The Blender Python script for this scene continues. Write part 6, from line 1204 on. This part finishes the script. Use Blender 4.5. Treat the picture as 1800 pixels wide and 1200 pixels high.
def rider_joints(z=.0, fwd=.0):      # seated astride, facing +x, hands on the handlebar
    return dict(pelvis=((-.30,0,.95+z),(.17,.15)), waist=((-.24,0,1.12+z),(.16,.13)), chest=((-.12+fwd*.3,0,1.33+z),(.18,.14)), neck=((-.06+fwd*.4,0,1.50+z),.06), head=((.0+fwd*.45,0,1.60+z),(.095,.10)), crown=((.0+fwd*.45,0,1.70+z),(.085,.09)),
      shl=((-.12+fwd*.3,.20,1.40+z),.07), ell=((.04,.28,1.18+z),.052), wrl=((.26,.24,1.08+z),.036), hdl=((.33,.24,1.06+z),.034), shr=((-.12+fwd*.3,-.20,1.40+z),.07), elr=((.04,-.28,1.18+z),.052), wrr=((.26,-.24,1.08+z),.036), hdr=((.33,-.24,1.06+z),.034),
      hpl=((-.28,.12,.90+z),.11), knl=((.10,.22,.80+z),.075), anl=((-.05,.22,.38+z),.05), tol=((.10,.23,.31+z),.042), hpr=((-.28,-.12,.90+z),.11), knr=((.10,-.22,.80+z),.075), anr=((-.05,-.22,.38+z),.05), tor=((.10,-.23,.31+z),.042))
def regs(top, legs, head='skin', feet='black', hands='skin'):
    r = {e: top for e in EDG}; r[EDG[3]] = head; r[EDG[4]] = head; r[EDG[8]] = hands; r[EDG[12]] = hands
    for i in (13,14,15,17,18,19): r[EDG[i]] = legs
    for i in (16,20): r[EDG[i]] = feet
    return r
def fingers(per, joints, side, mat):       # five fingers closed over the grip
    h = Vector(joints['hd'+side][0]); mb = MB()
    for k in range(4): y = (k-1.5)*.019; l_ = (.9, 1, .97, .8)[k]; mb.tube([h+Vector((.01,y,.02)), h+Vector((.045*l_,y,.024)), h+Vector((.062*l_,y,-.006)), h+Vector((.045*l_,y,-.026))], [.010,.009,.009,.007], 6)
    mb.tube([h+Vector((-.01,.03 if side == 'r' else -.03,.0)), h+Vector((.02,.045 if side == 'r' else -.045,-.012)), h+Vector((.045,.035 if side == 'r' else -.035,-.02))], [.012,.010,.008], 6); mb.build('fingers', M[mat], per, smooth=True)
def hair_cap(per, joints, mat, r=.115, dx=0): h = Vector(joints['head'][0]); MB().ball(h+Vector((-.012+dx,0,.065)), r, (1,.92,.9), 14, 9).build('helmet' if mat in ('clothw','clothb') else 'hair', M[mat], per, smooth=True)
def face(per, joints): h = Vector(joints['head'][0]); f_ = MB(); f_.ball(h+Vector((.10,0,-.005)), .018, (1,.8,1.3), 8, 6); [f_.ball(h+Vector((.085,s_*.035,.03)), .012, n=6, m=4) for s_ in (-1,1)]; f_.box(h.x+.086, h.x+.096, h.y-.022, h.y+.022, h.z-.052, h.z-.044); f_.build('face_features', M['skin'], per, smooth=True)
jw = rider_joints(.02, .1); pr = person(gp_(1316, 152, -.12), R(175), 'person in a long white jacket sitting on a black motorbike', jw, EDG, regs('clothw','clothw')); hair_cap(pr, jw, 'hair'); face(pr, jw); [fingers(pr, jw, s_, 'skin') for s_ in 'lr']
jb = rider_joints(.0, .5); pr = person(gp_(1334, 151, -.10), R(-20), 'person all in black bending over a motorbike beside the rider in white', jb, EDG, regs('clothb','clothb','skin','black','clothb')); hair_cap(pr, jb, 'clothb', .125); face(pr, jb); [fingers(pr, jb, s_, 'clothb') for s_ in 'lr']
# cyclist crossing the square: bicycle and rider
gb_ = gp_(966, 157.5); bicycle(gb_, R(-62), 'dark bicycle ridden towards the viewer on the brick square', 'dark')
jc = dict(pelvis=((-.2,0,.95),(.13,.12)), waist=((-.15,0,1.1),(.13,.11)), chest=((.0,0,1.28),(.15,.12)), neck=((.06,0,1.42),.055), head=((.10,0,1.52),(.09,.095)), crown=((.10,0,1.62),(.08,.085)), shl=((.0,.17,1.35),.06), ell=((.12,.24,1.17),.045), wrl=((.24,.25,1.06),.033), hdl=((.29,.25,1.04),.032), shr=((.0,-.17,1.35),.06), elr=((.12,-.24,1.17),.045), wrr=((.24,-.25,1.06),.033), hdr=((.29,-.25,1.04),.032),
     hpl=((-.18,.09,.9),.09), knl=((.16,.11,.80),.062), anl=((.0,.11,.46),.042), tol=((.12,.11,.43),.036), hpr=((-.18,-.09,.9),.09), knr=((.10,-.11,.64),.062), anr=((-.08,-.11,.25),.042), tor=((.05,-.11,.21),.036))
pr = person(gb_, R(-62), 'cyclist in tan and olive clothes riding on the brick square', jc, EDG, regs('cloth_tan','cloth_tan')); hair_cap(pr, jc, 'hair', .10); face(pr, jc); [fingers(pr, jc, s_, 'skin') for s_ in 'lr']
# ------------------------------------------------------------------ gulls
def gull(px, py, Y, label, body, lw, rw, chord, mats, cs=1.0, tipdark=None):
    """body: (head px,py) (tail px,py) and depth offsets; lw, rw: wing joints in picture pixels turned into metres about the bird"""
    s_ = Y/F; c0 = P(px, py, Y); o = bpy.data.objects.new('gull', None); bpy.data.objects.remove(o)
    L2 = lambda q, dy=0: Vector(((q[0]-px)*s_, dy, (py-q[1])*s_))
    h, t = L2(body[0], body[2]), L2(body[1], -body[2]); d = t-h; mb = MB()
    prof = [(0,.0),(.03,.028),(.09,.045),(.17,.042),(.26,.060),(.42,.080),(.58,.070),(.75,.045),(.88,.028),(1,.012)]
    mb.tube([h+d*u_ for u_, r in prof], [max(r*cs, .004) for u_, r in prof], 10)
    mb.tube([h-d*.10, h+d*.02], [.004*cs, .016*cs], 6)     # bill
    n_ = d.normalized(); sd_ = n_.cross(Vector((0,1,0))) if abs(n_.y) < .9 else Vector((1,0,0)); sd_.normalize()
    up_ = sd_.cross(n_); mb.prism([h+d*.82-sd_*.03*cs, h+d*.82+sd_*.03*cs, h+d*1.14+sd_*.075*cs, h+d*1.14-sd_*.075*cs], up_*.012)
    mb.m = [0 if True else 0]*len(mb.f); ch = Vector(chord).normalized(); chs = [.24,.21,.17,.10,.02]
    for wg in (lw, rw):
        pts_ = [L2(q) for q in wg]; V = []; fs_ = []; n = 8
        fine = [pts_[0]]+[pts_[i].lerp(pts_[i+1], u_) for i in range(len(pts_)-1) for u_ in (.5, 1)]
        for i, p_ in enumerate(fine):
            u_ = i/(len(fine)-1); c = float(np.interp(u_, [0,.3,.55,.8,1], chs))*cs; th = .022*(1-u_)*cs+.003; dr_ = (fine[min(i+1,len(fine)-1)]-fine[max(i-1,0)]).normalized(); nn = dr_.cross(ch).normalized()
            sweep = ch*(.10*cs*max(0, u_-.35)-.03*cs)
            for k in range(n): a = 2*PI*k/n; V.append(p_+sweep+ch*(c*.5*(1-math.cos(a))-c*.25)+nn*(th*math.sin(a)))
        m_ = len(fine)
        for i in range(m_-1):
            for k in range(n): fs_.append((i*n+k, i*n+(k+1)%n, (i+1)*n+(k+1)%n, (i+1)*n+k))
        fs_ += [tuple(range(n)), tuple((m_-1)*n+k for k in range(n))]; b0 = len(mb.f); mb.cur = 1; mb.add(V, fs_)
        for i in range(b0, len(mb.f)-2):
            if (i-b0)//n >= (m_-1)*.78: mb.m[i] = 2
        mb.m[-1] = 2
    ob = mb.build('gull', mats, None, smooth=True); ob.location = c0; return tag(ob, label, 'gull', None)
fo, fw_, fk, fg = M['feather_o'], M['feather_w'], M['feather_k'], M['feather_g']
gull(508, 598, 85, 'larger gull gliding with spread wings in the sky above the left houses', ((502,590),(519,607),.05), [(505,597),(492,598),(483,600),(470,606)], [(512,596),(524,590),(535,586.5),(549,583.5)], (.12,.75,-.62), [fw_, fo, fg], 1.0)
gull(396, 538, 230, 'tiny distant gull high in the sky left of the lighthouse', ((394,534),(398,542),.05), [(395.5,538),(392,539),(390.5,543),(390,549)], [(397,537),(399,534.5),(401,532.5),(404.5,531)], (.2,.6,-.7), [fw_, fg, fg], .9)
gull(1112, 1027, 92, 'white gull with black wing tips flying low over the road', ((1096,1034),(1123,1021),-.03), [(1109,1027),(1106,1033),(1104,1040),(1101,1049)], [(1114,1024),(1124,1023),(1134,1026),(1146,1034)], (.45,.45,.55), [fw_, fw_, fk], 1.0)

++++++

* Task goal: Give the count of lines holding the word "pixels" and nothing more.

* Response to the exercise: 2